To increase the efficiency of the flap-type WEC integrated into the breakwater, some linear semi-analytical studies for the enhancement of exciting torque and tunning wall distance with the natural modes are conducted (Michele et al., 2016). This topic was also investigated by experimental tests and it was shown that there is some kind of instability in the flap behaviour due to the formation of antinodes when the ratio of wall distance to wavelength approaches $0.5$ (Cho et al., 2020). For overtopping WECs, it is also reported that less distance increases the amount of wave overtopping (Di Lauro et al., 2020a) which is equivalent to the wave height rise.

The goal of this paper is to provide a thorough understanding of different wave-structure phenomena affecting the behaviour of flap-type WECs mounted on the horizontal surface of the multipurpose breakwater. The presence of the breakwater changes the surrounding hydrodynamic which not only affects the wave reflection and the wave force (Di Lauro et al., 2020b) but also influences the dynamic characteristics such as mass, stiffness, and damping defining the flap-type WEC's movements.

Through this paper, the complexity involves due to the confined water between the flaps and the breakwater, the formation of standing waves or group waves, and their effects on the dynamic response are theoretically and numerically investigated.

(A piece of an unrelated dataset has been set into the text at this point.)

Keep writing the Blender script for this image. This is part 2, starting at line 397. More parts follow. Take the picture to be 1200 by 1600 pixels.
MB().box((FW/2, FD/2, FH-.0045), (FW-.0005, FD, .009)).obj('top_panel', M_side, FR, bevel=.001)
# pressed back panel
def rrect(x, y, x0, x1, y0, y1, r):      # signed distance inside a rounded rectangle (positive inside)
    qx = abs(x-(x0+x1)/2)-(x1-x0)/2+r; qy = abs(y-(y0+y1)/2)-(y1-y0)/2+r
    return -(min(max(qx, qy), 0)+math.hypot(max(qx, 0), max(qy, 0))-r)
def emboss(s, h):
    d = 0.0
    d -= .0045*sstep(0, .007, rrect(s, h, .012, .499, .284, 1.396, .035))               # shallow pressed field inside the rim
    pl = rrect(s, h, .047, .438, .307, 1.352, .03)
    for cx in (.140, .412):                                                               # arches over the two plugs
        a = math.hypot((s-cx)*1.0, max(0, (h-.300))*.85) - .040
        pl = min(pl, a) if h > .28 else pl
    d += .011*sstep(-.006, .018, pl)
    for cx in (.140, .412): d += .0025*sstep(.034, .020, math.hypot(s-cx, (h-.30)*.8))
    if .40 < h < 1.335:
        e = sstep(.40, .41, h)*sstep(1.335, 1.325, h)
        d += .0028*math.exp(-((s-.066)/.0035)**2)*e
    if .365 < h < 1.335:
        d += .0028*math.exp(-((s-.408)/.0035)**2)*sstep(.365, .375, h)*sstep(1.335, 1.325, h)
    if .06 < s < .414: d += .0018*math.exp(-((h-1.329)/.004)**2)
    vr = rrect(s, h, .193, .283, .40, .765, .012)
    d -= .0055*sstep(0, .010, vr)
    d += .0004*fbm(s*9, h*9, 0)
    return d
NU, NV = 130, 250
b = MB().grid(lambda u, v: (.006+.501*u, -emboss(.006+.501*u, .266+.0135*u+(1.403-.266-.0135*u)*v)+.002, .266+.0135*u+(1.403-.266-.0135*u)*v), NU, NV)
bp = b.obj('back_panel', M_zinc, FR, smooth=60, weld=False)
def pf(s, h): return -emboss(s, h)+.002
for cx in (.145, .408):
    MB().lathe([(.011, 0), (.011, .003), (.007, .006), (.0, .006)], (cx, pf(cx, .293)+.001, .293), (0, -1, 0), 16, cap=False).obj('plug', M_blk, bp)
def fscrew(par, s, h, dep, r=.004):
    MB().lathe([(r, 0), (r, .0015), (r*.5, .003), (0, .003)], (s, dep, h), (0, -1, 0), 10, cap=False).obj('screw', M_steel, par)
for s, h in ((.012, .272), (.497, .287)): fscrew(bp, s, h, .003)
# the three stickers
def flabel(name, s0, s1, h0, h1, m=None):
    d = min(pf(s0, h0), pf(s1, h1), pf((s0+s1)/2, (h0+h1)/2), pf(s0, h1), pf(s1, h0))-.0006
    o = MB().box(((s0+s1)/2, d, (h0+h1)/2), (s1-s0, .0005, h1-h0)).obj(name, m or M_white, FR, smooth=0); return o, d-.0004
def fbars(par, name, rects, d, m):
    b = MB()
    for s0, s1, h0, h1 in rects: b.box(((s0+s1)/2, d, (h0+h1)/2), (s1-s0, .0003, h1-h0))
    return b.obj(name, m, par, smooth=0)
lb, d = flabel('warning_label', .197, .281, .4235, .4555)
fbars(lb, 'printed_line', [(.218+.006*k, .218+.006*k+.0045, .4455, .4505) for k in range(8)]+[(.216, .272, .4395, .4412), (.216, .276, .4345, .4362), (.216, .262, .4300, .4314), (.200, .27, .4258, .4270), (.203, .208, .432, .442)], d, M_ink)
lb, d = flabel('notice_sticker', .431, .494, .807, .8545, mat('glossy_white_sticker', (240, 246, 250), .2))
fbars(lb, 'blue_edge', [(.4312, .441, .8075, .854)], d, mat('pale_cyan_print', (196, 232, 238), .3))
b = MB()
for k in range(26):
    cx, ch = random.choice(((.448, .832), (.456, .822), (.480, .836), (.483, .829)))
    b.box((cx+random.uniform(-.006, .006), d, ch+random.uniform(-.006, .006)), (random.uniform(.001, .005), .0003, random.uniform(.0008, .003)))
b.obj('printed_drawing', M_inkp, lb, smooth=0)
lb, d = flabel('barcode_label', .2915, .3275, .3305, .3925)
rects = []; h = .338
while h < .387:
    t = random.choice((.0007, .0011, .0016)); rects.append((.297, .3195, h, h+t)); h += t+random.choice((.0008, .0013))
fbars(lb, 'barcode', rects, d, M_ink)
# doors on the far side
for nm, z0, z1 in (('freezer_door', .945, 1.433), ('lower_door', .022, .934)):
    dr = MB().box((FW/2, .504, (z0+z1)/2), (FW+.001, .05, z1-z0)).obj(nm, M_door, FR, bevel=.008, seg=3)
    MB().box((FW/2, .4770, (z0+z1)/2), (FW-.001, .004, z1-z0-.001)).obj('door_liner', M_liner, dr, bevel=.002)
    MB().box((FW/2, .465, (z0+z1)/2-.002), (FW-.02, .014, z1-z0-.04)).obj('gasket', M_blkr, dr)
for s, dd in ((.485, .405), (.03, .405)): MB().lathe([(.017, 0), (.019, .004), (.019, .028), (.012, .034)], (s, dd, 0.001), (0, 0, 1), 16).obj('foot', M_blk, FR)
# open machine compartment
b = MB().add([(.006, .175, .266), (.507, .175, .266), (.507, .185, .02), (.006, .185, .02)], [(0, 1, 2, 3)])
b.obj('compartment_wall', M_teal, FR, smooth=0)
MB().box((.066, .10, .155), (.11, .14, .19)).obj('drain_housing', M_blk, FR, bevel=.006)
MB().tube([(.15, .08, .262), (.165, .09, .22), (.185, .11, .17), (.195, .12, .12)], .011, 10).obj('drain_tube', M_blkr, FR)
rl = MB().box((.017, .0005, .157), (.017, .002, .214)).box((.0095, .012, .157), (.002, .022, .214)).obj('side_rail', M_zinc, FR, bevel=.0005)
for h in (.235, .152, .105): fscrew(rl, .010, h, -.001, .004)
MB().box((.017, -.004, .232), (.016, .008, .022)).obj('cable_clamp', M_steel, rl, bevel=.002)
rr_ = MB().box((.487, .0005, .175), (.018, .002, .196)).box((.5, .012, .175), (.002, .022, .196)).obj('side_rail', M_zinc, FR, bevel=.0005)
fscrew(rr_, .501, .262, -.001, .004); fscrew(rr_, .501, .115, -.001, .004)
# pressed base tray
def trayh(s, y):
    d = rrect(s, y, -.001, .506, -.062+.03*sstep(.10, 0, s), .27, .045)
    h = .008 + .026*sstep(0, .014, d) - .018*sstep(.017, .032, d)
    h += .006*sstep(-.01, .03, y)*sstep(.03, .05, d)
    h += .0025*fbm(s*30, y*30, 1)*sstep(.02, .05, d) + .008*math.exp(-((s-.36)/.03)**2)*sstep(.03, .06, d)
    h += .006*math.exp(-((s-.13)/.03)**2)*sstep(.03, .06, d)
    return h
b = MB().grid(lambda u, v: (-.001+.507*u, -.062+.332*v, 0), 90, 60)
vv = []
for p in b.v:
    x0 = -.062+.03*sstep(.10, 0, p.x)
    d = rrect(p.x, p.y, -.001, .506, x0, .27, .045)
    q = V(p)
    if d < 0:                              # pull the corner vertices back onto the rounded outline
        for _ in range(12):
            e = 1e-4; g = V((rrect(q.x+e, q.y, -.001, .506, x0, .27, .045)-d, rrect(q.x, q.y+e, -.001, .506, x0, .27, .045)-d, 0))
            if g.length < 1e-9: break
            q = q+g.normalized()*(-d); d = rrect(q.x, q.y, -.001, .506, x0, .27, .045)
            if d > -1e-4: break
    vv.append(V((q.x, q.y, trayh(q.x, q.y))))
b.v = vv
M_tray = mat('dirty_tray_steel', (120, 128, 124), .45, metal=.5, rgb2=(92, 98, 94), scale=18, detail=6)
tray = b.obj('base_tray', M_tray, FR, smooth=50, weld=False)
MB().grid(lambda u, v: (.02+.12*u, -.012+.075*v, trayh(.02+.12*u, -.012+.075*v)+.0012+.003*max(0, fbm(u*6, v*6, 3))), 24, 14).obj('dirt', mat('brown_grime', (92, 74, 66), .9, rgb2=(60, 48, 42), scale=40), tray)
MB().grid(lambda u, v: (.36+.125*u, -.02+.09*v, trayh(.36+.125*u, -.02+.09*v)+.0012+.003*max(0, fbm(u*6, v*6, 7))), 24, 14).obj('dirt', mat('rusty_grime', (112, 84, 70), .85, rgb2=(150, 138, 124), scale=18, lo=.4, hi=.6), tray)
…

It is also responded how the whole system should be tuned to increase the power absorbance by optimization of design properties such as PTO coefficients, and the location for mounting the flap WECs. Since computationally demanding tools cannot be always a good solution, especially during the operation procedure, this paper develops 2-D models for various phases of optimization with a detailed description of its capabilities and limitations for this specific device. Later, the 3-D simulation shows that 2-D can effectively represent the flap's behaviour due to the similarity of the dynamic characteristics and the flaps' tendency to move together with a negligible phase difference (Saeidtehrani, 2015).

The organization of this paper to provide an investigation on design properties of flap WEC integrated to a breakwater is as follows: brief characterization of the device and site specification is provided in Section 2. Development of the mathematical formulation needs some understanding of the wave-body interaction which is the subject of Section 3.1. The development of a fairly accurate numerical model (Section 3.2) relies on the sensitivity analyses and the verification of the numerical tool with experimental tests that are presented in Sections 3.3 and 3.4. Design properties of the flap WEC such as PTO coefficients and the distance of the flaps from the breakwater are parametrically studied and optimized with a 2-D numerical model in Sections 4.1 and 4.2. The results are used for further 3-D investigation in Section 4.3, which proves the validity of the 2-D simulation and shows that the 2-D results can be effectively used for providing a benchmark for the design and analysis procedure. Finally, it is shown that by using the optimized values for PTO and the distance from the wall, high energy around $85$ percent of the available power can be captured; other conclusions are drawn in Section 5.